3. Then the player connects to the Fusion server, while providing the Unisave Player ID and the Fusion Player Token as part of the ConnectionToken (a binary payload that can be sent to Photon during connection).
4. Photon makes the player join a session and in turn triggers the PlayerJoined callback on the Fusion server.
5. The Fusion Server sends the player’s connection credentials to Unisave and Unisave checks their validity.
6. If the validation fails, the player is kicked from the Fusion server.
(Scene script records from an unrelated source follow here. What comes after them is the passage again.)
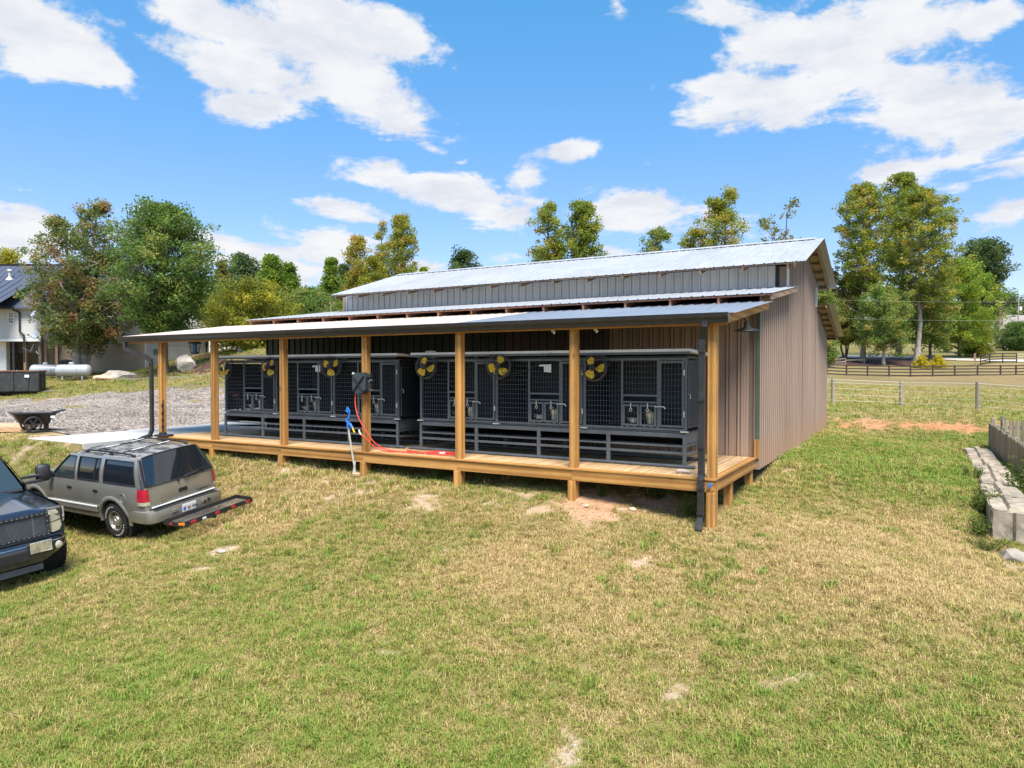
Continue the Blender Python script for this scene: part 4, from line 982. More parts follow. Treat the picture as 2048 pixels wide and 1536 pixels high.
mb = MB(); mb.tube([(-7.32, -.10, .38), (-7.36, -.10, .42), (-7.37, -.10, .48)], .017, 8); mb.build('nozzle', M['white'], hose, 40)
# yard hydrant: pipe with blue head
hy = foot(713, 952); hz = h(hy.x, hy.y)
hp = thing('yard_hydrant', (hy.x, hy.y, hz), 'slim white standpipe with bright blue tap head leaning by the hose post', 'hydrant')
tip = Vector((-7.62 - hy.x, -.16 - hy.y, .52 - hz))
mb = MB(); mb.tube([(0, 0, -.1), tip], .019, 8); mb.build('pipe', M['zinc'], hp, 40)
mb = MB(); mb.tube([tip - Vector((0, 0, .02)), tip + Vector((0, 0, .1))], [.034, .03], 10); mb.tube([tip + Vector((0, 0, .05)), tip + Vector((.08, -.02, .07)), tip + Vector((.14, -.02, .0))], [.03, .028, .022], 8); mb.build('head', M['blue_plastic'], hp, 40)
mb = MB(); mb.tube([tip + Vector((.0, 0, .09)), tip + Vector((-.04, 0, .16)), tip + Vector((.03, 0, .22)), tip + Vector((.045, 0, .34)), tip + Vector((-.02, 0, .41)), tip + Vector((-.04, 0, .35)), tip + Vector((.0, 0, .31))], [.03, .04, .018, .015, .026, .03, .02], 8); mb.build('handle', M['blue_plastic'], hp, 40)
mb = MB(); mb.tube([tip + Vector((.14, -.02, .0)), tip + Vector((.17, -.02, -.06)), tip + Vector((.2, -.02, -.1))], [.014, .016, .016], 8); mb.build('spout', M['yellow'], hp, 40)
mb = MB(); mb.box((.02, 0, .03), (.16, .12, .07), (0, 0, .3), .012); mb.build('foot_brick', M['rock_red'], hp)
tag((lambda b: b.build('survey_stake', M['paper']))(MB().bar((hy.x - .10, hy.y, hz - .1), (hy.x - .07, hy.y + .03, hz + .30), .045, .012)), 'short pale stake with reddish smears beside the standpipe', 'stake')
# wall lamp under the gable end of the porch
wl = thing('barn_lamp', (-.02 + .2, 1.35, 2.43), 'black gooseneck barn lamp under the right end of the porch roof', 'lamp')
mb = MB(); mb.lathe([(.0, .06), (.05, .055), (.07, .03), (.21, -.02), (.215, -.035), (.20, -.03), (.06, .02), (0, .04)], 20); mb.build('shade', M['black'], wl, 40)
mb = MB(); mb.tube([(0, 0, .05), (0, 0, .13), (-.06, 0, .2), (-.10, 0, .22)], .014, 8); mb.lathe([(.05, .05), (.045, .13), (.03, .14)], 12); mb.build('neck', M['black'], wl, 40)
# pale dry rock on the deck corner
def rock(name, loc, size, seed, mat, label, cat='rock', flat=1.0, group=None, rotz=0, sub=3):
    import bmesh
    r = np.random.default_rng(seed); bm = bmesh.new(); bmesh.ops.create_icosphere(bm, subdivisions=sub, radius=1)
    pl = [(Vector(r.normal(size=3)).normalized(), r.uniform(.62, .93)) for _ in range(15)]
    for v in bm.verts:
        n = v.co.normalized(); d = 1.0
        for a, c in pl:
            q = n.dot(a)
            if q > 1e-3: d = min(d, c / q)
        d *= 1 + .06 * math.sin(n.x * 9 + seed) * math.sin(n.y * 8 + 2 * seed) + r.uniform(-.015, .015)
        v.co = Vector((n.x * d * size[0], n.y * d * size[1], n.z * d * size[2]))
    me = bpy.data.meshes.new(name); bm.to_mesh(me); bm.free()
    me.polygons.foreach_set('use_smooth', [True] * len(me.polygons)); me.set_sharp_from_angle(angle=rad(28))
    o = put(name, me, mat, None, loc, (0, 0, rotz)); return tag(o, label, cat, group)
rock('driftwood_stone', (-.63, .36, .028), (.16, .07, .05), 5, M['rock'], 'small pale jagged stone on the deck by the corner downspout', rotz=.2)
# wire bracket and loose tape under the header beam
for xx, lab in ((-2.95, 'small scrap of pale tape hanging under the porch beam left of the post'), (-2.12, 'pale bent bracket hanging under the porch beam beside the fan')):
    mb = MB(); mb.box((xx, .13, 2.455), (.05, .02, .09)); mb.box((xx + .03, .13, 2.40), (.03, .015, .05), (0, .4, 0)); tag(mb.build('bracket_scrap', M['white']), lab, 'bracket')
# sling cables along the kennel roof
for (a, b, sag, lab) in (((-4.34, .64, 1.68), (-3.3, .74, 2.06), .16, 'thin black cable drooping from the fan towards the kennel roof'), ((-11.0, .72, 2.05), (-10.7, .2, 2.49), .02, 'thin black cable rising from the kennel roof by the third post')):
    pts = [Vector(a).lerp(Vector(b), t) - Vector((0, 0, math.sin(t * math.pi) * sag)) for t in np.linspace(0, 1, 14)]
    mb = MB(); mb.tube(pts, .006, 5); tag(mb.build('power_cable', M['black'], None, 60), lab, 'cable')
# cloth scraps lying on the kennel roofs
rock('rag', (-6.3, .95, 2.10), (.16, .08, .05), 9, M['paper'], 'crumpled pale rag on the roof end of the right kennel', 'rag')
# clamp leaning at the end post
cl = thing('bar_clamp', (-14.27, .02, 0), 'black stand with a slim upright at the end post by the apron', 'stand')
mb = MB(); mb.tube([(0, 0, .02), (.0, .03, .95)], .016, 6)
for zz_ in (.25, .42, .6, .8): mb.box((.0, .01, zz_), (.05, .05, .10), None, .008)
mb.build('upright', M['black'], cl)
mb = MB(); mb.box((.06, 0, .03), (.42, .26, .05), (0, 0, .3), .015); mb.box((.02, 0, .075), (.16, .14, .07), (0, 0, .3), .02); mb.build('foot', M['black'], cl)

# ------------------------------------------------------------------ dog in the first run
def skin_mesh(name, verts, edges, radii, sub=2):
    me = bpy.data.meshes.new(name); me.from_pydata(verts, edges, []); o = bpy.data.objects.new(name, me); COL.objects.link(o)
    md = o.modifiers.new('skin', 'SKIN'); md.use_smooth_shade = True
    for i, r in enumerate(radii):
        s = me.skin_vertices[0].data[i]; s.radius = (r, r) if not hasattr(r, '__len__') else r; s.use_root = (i == 0)
    o.modifiers.new('sub', 'SUBSURF').levels = sub; o.modifiers['sub'].render_levels = sub
    dg = bpy.context.evaluated_depsgraph_get(); m2 = bpy.data.meshes.new_from_object(o.evaluated_get(dg)); m2.name = name
    bpy.data.objects.remove(o); bpy.data.meshes.remove(me)
    m2.polygons.foreach_set('use_smooth', [True] * len(m2.polygons)); return m2
M['dog'] = paint('black_dog_coat', (0.022, 0.024, 0.030), .7, 0, .3, 9, ((0.06, 0.055, 0.06), .4))
M['orange'] = paint('orange_collar', (0.75, 0.10, 0.03), .5, 0, .1, 9)
dg_ = thing('dog', (-12.77, 1.24, .655), 'black dog with orange collar sitting behind the wire of the leftmost run', 'dog', None, (0, 0, rad(50))); dg_.scale = (.85, .85, .85)
V = [(.22, 0, .14), (.12, 0, .26), (-.03, 0, .40), (-.10, 0, .50), (-.16, 0, .575), (-.27, 0, .56), (-.35, 0, .53),      # pelvis spine chest neck head muzzle
     (-.06, .09, .34), (-.07, .10, .18), (-.06, .10, .03), (-.11, .10, .015), (-.06, -.09, .34), (-.07, -.10, .18), (-.06, -.10, .03), (-.11, -.10, .015),
     (.16, .12, .15), (.02, .15, .17), (.16, .15, .06), (.03, .15, .02), (.16, -.12, .15), (.02, -.15, .17), (.16, -.15, .06), (.03, -.15, .02), (.32, .02, .04), (.45, .06, .02)]
E_ = [(0, 1), (1, 2), (2, 3), (3, 4), (4, 5), (5, 6), (2, 7), (7, 8), (8, 9), (9, 10), (2, 11), (11, 12), (12, 13), (13, 14), (0, 15), (15, 16), (16, 17), (17, 18), (0, 19), (19, 20), (20, 21), (21, 22), (0, 23), (23, 24)]
Rr = [.13, .135, .135, .085, .085, .05, .034, .06, .04, .03, .03, .06, .04, .03, .03, .09, .065, .04, .03, .09, .065, .04, .03, .03, .012]
put('body', skin_mesh('dog_body', V, E_, Rr), M['dog'], dg_)
for s in (-1, 1):
    mb = MB(); mb.add([(-.13, s * .05, .63), (-.19, s * .055, .63), (-.16, s * .10, .52), (-.15, s * .075, .64)], [(0, 1, 2), (0, 2, 3), (1, 3, 2), (0, 3, 1)]); mb.build('ear', M['dog'], dg_)
mb = MB(); c = Vector((-.105, 0, .50)); ax = Vector((-.35, 0, .9)).normalized(); u = Vector((.9, 0, .35)).normalized()
mb.tube([c + u * math.cos(t) * .098 + Vector((0, 1, 0)) * math.sin(t) * .098 for t in np.linspace(0, 2 * math.pi, 19)[:-1]], .022, 6, closed=True); mb.build('collar', M['orange'], dg_, 60)

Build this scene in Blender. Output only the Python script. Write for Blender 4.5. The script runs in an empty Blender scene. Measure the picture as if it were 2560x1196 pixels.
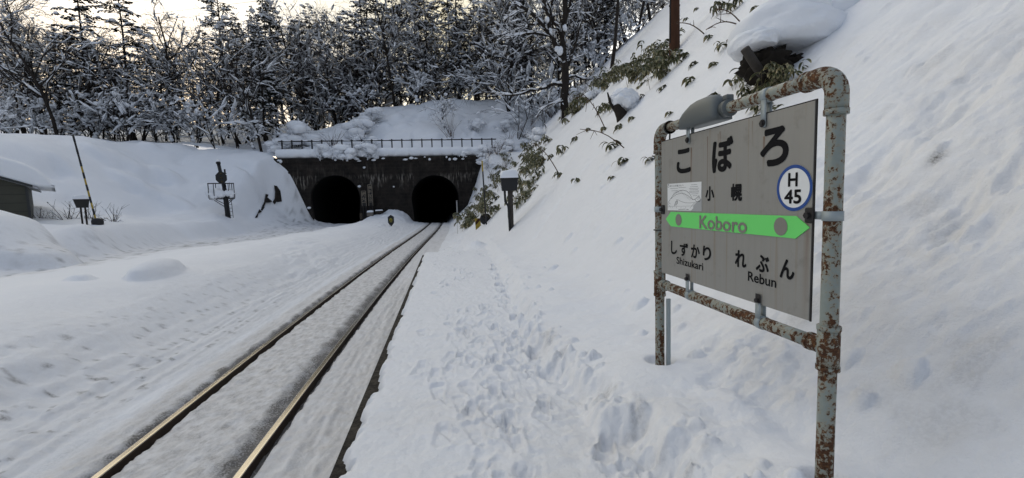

The process is visualized in this diagram:

First, we modify the PlayerEntity:

public class PlayerEntity : Entity
{
    /* ... */

    public string fusionPlayerToken;
}

Then we need to add the token generation and fetching facet to Unisave:

public class MyFusionAuthFacet : Facet
{
    [Middleware(typeof(Authenticate))]
    public FusionConnectionToken GetFusionConnectionToken()
    {
        var player = Auth.Get<PlayerEntity>();

        // Regenerate fusion player token before returning it.
        player.fusionPlayerToken = GenerateSecureToken();
        player.Save();

        return new FusionConnectionToken() {
            unisavePlayerId = player.Id,
            fusionPlayerToken = player.fusionPlayerToken
        };
    }

    private string GenerateSecureToken()
    {
        byte[] bytes = new byte[32];
        var cryptoProvider = new RNGCryptoServiceProvider();
        cryptoProvider.GetBytes(bytes);
        return Convert.ToBase64String(bytes);
    }
}

Now, when the player wants to connect to the Fusion server, we first call this facet and pass the information to Photon:

async void StartGame()
{
    // Create the Fusion runner.
    runner = gameObject.AddComponent<NetworkRunner>();

    /* ... */

    // Get the connection token from Unisave
    FusionConnectionToken connectionToken = await this.CallFacet(
        (MyFusionAuthFacet f) => f.GetFusionConnectionToken()
    );

    // Join the Fusion server.
    await runner.StartGame(new StartGameArgs()
    {
        ConnectionToken = connectionToken.ToBytes(),
        /* ... */
    });
}

Then, in the scene (in the Fusion server), we need to have a NetworkBehaviour running which will check for new incoming players and verify their identity:

public class FusionPlayerAuthenicator : NetworkBehaviour, IPlayerJoined
{
    public void PlayerJoined(PlayerRef player)
    {
        // We only perform authentication if we are the server.
        if (!Runner.IsServer)
            return;
        
        // Get the connection token for the player.
        var connectionToken = FusionConnectionToken.FromBytes(
            Runner.GetPlayerConnectionToken(
                playerRef
            )
        );

        // Ask Unisave whether the token in valid.
        bool isValid = await this.CallFacet(
            (MyFusionAuthFacet f) => f.IsFusionConnectionTokenValid(
                connectionToken
            )
        );

        // If not, kick the player.
        if (!isValid)
            Runner.Disconnect(player);
    }
}

Finally, we need to extend the MyFusionAuthFacet to implement the token validation method:

public class MyFusionAuthFacet : Facet
{
    /* ... */

    public bool IsFusionConnectionTokenValid(
        FusionConnectionToken connectionToken
    )
    {
        var player = DB.Find<PlayerEntity>(
            connectionToken.unisavePlayerId
        );

        string givenToken = connectionToken.fusionPlayerToken;
        string trueToken = player.fusionPlayerToken;

        if (givenToken != trueToken)
        {
            Log.Warning(
                "Received invalid Fusion player token for player: " \
                + player.Id
            );
            return false;
        }
        
        return true;
    }
}

Conclusion

While the setup might seem complicated at first, it completely outsources Photon authentication onto Unisave. This lets you add more authentication methods for Unisave (Steam, Epic), and this code can remain unchanged. You can also extend this logic to fetch metadata about the player from Unisave and grant them more fine-grained privileges.